● REQUIREMENTS
Report the number of lines containing "pixels", with no other words.

● DATA BLOCK
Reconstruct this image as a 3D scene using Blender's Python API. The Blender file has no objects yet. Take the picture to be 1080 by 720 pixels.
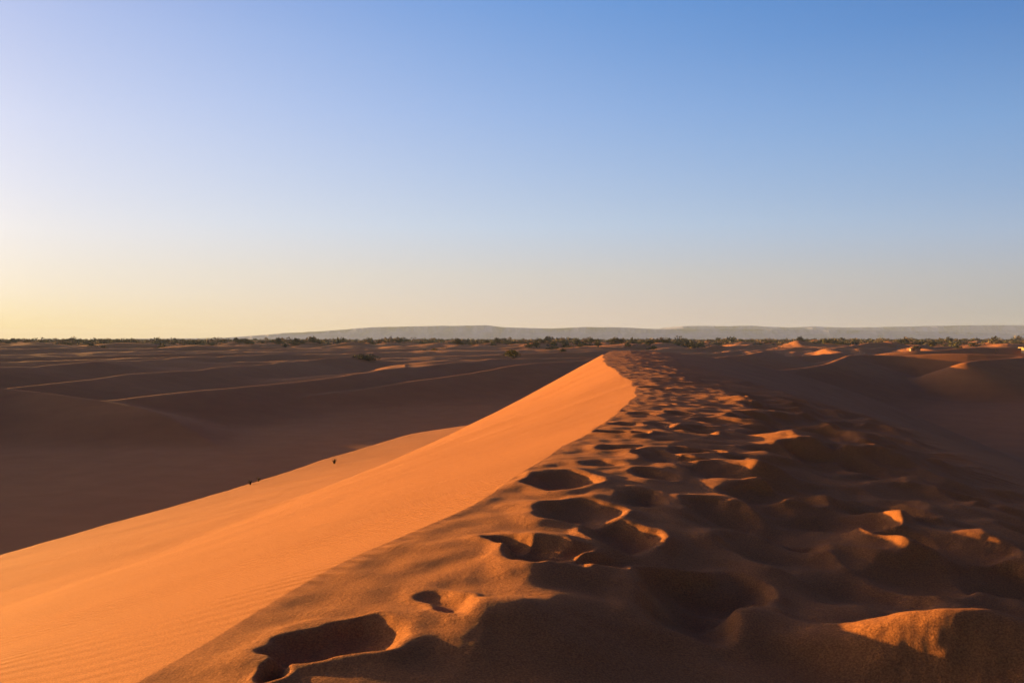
import bpy, math, random
import numpy as np

random.seed(7)
rng = np.random.RandomState(11)
C = bpy.context.scene.collection
SC = bpy.context.scene
R = math.radians

# ------------------------------------------------------------------ camera, sky, sun, exposure
F = 900.0            # focal length in photo pixels (1080 wide)
CX, HY = 540.0, 358.0
cam = bpy.data.cameras.new('camera')
cam.sensor_width = 36.0
cam.lens = 36.0 * F / 1080.0
cam.clip_start = 0.05
cam.clip_end = 60000
cam_o = bpy.data.objects.new('camera', cam)
C.objects.link(cam_o)
cam_o.location = (0, 0, 0)
cam_o.rotation_euler = (R(90) - math.atan((360 - HY) / F), 0, 0)
SC.camera = cam_o

SUN_AZ = -58.0       # degrees from the view direction (+Y), negative = left
SUN_EL = 4.3
TAN = math.tan(R(SUN_EL))
S = np.array([math.sin(R(SUN_AZ)) * math.cos(R(SUN_EL)), math.cos(R(SUN_AZ)) * math.cos(R(SUN_EL)), math.sin(R(SUN_EL))])

SC.view_settings.view_transform = 'Standard'
SC.view_settings.look = 'None'
SC.view_settings.gamma = 1.0
SC.view_settings.use_curve_mapping = False
EXPO = 1.61
SC.view_settings.exposure = EXPO

world = bpy.data.worlds.new('World')
SC.world = world
world.use_nodes = True
wn, wl = world.node_tree.nodes, world.node_tree.links
wn.clear()
w_out = wn.new('ShaderNodeOutputWorld')
w_bg = wn.new('ShaderNodeBackground')
sky = wn.new('ShaderNodeTexSky')
sky.sky_type = 'NISHITA'
sky.sun_disc = False
sky.sun_elevation = R(SUN_EL)
sky.sun_rotation = R(SUN_AZ)
sky.altitude = 700
sky.air_density = 1.0
sky.dust_density = 1.0
sky.ozone_density = 2.5
SKY_STRENGTH = 0.1
w_bg.inputs['Strength'].default_value = SKY_STRENGTH

def wmath(op, a, b=None, c=None):
    n = wn.new('ShaderNodeMath'); n.operation = op
    for i, v in enumerate((a, b, c)):
        if v is None: continue
        if isinstance(v, (int, float)): n.inputs[i].default_value = v
        else: wl.new(v, n.inputs[i])
    return n.outputs[0]
def lin(c):
    return tuple((x / 255 / 12.92) if x / 255 < .04045 else ((x / 255 + .055) / 1.055) ** 2.4 for x in c)
def sky_ramp(stops):
    n = wn.new('ShaderNodeValToRGB'); cr = n.color_ramp; cr.interpolation = 'B_SPLINE' if False else 'CARDINAL'
    cr.interpolation = 'LINEAR'
    while len(cr.elements) < len(stops): cr.elements.new(.5)
    for e, (p, c) in zip(cr.elements, stops):
        e.position = p; e.color = lin(c) + (1,)
    return n
tc = wn.new('ShaderNodeTexCoord')
sp = wn.new('ShaderNodeSeparateXYZ'); wl.new(tc.outputs['Generated'], sp.inputs[0])
dxo, dyo, dzo = sp.outputs
hl = wmath('SQRT', wmath('ADD', wmath('MULTIPLY', dxo, dxo), wmath('MULTIPLY', dyo, dyo)))
hl = wmath('MAXIMUM', hl, 1e-4)
hx, hy = math.sin(R(SUN_AZ)), math.cos(R(SUN_AZ))
cosd = wmath('DIVIDE', wmath('ADD', wmath('MULTIPLY', dxo, hx), wmath('MULTIPLY', dyo, hy)), hl)
delta = wmath('MULTIPLY', wmath('ARCCOSINE', wmath('MINIMUM', wmath('MAXIMUM', cosd, -1.0), 1.0)), 180 / math.pi)
qa = wmath('DIVIDE', wmath('SUBTRACT', delta, 58.0), 31.0)
qa = wmath('MINIMUM', wmath('MAXIMUM', qa, -1.3), 1.25)
wL = wmath('MULTIPLY', wmath('MULTIPLY', qa, wmath('SUBTRACT', qa, 1.0)), .5)
wR = wmath('MULTIPLY', wmath('MULTIPLY', qa, wmath('ADD', qa, 1.0)), .5)
wM = wmath('SUBTRACT', 1.0, wmath('MULTIPLY', qa, qa))
zf = wmath('SQRT', wmath('MAXIMUM', dzo, 0.0))          # ramps run on the square root of height
q = math.sqrt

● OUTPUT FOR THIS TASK
2